Teilchenphysik: Heiße Spur zum Higgs-Boson - Beweis fehlt noch
Physiker des LHC am CERN in Genf haben nach eigenen Angaben substanzielle Hinweise auf die Existenz des Higgs-Bosons entdeckt, der endgültige Nachweis des Elementarteilchens gelang ihnen jedoch noch nicht. Wie sie in einer Pressekonferenz am Dienstag bekannt gaben, beobachteten die Wissenschaftler in zwei der größten Experimente – ATLAS und CMS – deutliche Signale dafür, dass die präzise Masse des Higgs-Bosons im Bereich von etwa 125 Gigaelektronvolt (GeV) liegen dürfte: In Gigaelektronvolt messen Physiker die Masse subatomarer Partikel. Bereits vor wenigen Wochen hatten die Forscher das Teilchen zwischen 114 und 141 GeV verortet: Nun konnten sie es weiter einkreisen.

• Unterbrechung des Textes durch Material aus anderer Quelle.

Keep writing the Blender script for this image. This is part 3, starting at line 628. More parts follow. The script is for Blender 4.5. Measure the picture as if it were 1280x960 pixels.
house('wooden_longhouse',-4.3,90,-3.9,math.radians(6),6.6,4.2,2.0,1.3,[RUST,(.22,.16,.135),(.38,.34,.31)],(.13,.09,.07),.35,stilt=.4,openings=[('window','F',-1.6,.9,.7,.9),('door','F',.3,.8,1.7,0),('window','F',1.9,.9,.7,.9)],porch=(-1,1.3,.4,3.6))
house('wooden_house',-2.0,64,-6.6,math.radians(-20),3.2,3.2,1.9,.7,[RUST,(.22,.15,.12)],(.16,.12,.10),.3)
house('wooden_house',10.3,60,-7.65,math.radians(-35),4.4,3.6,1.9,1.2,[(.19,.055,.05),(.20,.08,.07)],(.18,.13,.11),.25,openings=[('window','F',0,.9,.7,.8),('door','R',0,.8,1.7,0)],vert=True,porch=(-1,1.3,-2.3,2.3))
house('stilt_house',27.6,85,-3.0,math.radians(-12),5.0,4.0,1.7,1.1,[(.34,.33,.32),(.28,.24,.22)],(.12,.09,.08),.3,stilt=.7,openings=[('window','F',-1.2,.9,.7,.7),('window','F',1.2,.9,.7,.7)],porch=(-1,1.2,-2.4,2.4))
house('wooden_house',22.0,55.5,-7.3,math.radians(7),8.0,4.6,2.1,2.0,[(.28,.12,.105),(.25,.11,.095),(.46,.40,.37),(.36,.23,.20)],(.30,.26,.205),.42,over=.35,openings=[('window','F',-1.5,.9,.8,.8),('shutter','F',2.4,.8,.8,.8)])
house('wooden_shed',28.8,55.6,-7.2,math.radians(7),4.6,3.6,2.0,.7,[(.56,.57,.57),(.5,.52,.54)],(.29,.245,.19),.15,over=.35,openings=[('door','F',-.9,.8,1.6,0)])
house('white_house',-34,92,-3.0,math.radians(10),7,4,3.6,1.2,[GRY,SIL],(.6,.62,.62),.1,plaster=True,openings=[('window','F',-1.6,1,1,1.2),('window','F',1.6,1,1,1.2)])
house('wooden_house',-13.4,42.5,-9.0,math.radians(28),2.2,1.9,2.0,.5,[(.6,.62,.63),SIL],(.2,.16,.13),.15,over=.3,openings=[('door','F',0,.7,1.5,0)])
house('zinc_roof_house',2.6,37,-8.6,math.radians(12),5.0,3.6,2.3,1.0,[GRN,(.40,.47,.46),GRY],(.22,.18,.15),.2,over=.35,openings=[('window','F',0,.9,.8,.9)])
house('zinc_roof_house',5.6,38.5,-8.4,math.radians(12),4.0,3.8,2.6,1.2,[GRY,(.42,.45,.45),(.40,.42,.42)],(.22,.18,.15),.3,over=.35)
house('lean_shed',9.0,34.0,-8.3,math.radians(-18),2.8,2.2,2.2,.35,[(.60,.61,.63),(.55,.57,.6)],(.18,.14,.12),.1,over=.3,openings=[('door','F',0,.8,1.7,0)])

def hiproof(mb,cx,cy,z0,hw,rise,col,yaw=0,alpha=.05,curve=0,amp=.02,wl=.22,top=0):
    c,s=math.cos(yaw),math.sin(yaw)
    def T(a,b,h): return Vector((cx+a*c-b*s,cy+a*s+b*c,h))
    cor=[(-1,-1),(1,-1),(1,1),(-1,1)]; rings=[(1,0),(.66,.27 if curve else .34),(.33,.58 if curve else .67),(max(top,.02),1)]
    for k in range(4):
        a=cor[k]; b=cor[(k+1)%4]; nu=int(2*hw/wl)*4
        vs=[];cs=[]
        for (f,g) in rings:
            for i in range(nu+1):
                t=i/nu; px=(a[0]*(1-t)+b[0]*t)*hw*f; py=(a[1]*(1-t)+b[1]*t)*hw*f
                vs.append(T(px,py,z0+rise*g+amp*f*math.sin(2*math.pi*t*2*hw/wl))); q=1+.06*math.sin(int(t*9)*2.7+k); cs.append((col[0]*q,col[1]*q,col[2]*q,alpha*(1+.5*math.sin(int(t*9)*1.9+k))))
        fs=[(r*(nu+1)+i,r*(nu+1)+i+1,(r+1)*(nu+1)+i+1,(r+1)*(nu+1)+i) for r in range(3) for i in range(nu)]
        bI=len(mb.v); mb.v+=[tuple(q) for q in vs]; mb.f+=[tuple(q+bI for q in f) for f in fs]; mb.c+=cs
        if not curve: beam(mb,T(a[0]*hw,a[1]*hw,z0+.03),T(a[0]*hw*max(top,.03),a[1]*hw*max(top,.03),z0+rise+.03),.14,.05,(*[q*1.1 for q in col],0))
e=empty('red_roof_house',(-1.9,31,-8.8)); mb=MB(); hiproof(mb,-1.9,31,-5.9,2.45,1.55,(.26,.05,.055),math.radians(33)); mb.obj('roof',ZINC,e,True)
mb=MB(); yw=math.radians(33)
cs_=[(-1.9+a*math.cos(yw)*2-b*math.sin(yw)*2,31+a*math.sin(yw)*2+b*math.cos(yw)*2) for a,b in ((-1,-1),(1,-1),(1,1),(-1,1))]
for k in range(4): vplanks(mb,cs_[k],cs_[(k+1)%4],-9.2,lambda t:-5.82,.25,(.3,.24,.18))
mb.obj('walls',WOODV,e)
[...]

Mit einer Wahrscheinlichkeit von 95 Prozent liegt die Masse des Higgs-Bosons demnach zwischen 115 und 130 GeV, was der Bandbreite der im ATLAS-Experiment erhobenen Daten entspricht. In diesem Energiebereich maßen die beiden Experimente nun ein winzig kleines Plus an Teilchen. Das CMS-Team grenzte den Bereich sogar noch enger zwischen 117 und 127 GeV ein. Gehäuft ergaben sich Treffer bei 126 GeV. Das im Standardmodell vorausgesagte Higgs wird unter anderem genau zwischen 124 und 126 GeV erwartet. Im besten Fall ermittelten die ATLAS-Mitarbeiter jedoch "nur" ein Signal, dessen Größe das 3,6-Fache der Standardabweichung beträgt, am CMS betrug der Wert das 2,6-Fache – erst ab einer Signalgröße, die das Fünffache der Messunsicherheit übersteigt, gilt die Existenz des Teilchens als gesichert.
Neben den relativ starken Signalen im Bereich um 126 GeV wiesen die Physiker zudem noch einen etwas schwächeren Ausschlag bei 119 GeV nach. Laut dem Standardmodell wäre das Vorhandensein eines Higgs-Bosons in beiden Bereichen möglich, ebenso gilt dies für die Erweiterung dieses Modells, die Supersymmetrie. Insgesamt sei es deshalb noch zu früh, um definitive Schlussfolgerungen zu ziehen, so Fabiola Gianotti vom CERN.
"Wir haben die Masse des Higgs nun auf eine Region zwischen 116 und 130 GeV eingeschränkt", erklärte die ATLAS-Sprecherin Gianotti, "mit einem verblüffenden Überschuss um 125 GeV herum." Doch gibt auch sie zu, dass dieses Signal reiner Zufall sein könnte. "Um Genaueres sagen zu können, benötigen wir mehr Daten", sagt sie. Guido Tonelli, Sprecher des CMS-Experiments, stimmt ihr bei. Er vermutet das Higgs zwischen 115 und 127 GeV. In fünf unabhängigen Zerfallskanälen erscheint in seinem Nachweisgerät ebenfalls derzeit ein schwaches Signal. "Der Überschuss ist mit einem Higgs mit einer Masse um die 124 GeV am besten in Einklang zu bringen", sagt er – wenngleich er ebenfalls darauf hinweist, dass die Datenmenge noch nicht ausreicht, um definitive Antworten zu geben.
Auch Rolf-Dieter Heuer, Chef des CERN, hält den Ball noch flach. Erst weitere Messungen werden zeigen, ob das purer Zufall war oder Systematik hat. Wenn der LHC aber weiter so gut läuft wie in diesem Jahr, erwarten alle, dass sie das Geheimnis im nächsten Jahr endgültig lüften können. Weitere Untersuchungen und Daten sollen deshalb 2012 das Teilchen endgültig dingfest machen. Bislang haben die Experimente am LHC etwa 500 Billionen Protonenkollisionen verursacht und deren Spuren vermessen. Bis Ende 2012 soll sich diese Zahl vervierfachen.
Das Higgs-Boson wird auch das "Gottesteilchen" genannt, das Materie und damit letztlich auch uns Masse verleihen soll. Je stärker etwas mit diesem Teilchen in Wechselwirkung tritt, desto massereicher ist es. Postuliert wurde es bereits in den 1960er Jahren durch den britischen Physiker Peter Higgs – seitdem harrt es der Entdeckung.